Christianity has to countercultural, but it also has to be meaningful and reasoned, and its debates are often as if Charles Darwin had just published, or someone found that you could not see the four corners of the earth from a very high tree. And at the other end, the John Polkinghornes of Christian doctrine an science look like horrible attempts at compromises. Such a huge change is needed that Christians don’t want to go there, and prefer a holy bubble, and no one much else is interested in where they do go, stay or whatever. Increasingly, there is not even a debate with Christianity from beyond any more. Christians might want ot reach out, but no one is reaching in. It is just ignored. People like me, who would see a thorough reform and an encounter, are very strange.
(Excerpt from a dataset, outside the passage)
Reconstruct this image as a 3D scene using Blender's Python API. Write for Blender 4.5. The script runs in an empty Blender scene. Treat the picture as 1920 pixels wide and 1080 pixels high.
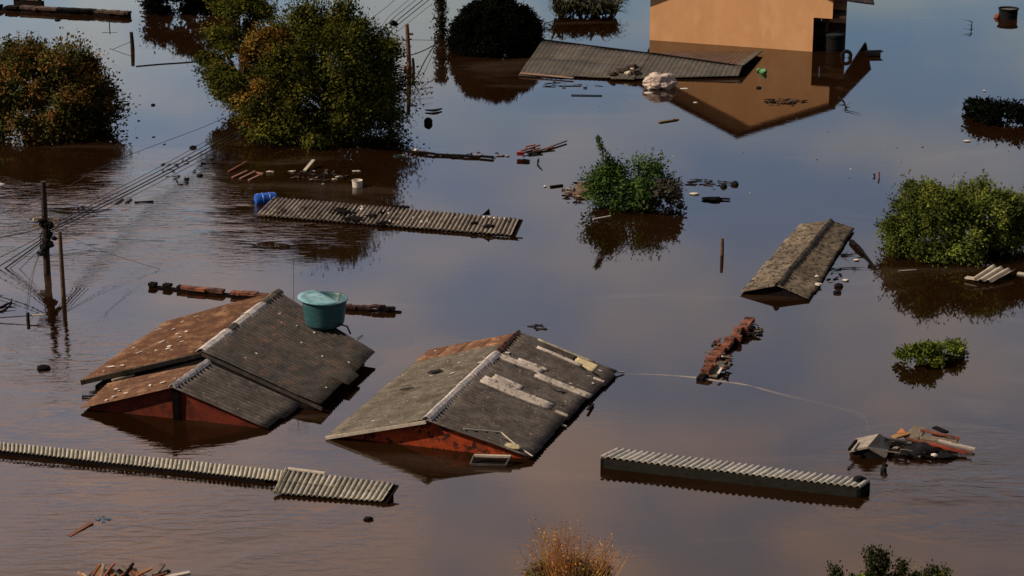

http://www.pluralist.co.uk

criticise by creating...

Pluralist, i feel that your salient points above get diluted somewhat by the number of generalisations you make. you say that "such a huge change is needed that christians don’t want to go there" and thus put everyone active in the conversation in a nice neat little box.  one way or another your statement above confuse me: you say that christians don’t want to go there, but you do - you want encounter and reform. this implies you are not a christian. if you are not a christian then this contradicts your statement that "christians might want to reach out, but noone is reaching in". And yet you as a non-christian are here, seeking encounter. something doesn’t add up.  personally i hate "holy bubbles" and avoid them like black pudding - in fact i’ve only recently started engaging the church again after a decade or more in the wilderness - so i refute any kind of homogenization of the many searching and passionate people here - and i say that as someone who’s criticised the church a fair bit over the years.  it reminds me of Michelangelo’s motto:                                   criticise by creating.

Fair criticism

Quite fair. I am receive ambiguity and I am ambiguous about my religious identity, therefore the in-out criticism makes sense, but I would possibly define myself as a Buddhist Humanist Christian.

http://www.pluralist.co.uk

i relate.

Buddhist Humanist Christian - hence the name, pluralist? i relate to your sense of ambiguity, as i have also experienced this for many years in my own way. having explored kabbalah/jewish mysticism for some time and found a depth of wisdom and beauty there, i now seek the roots of my christian faith as some form of return and/or emergence. whether the teachings of kabbalah are congruent with those of Jesus would be a topic of some debate and maybe not relevant here. it’s late and i’m rambling. thanks for response.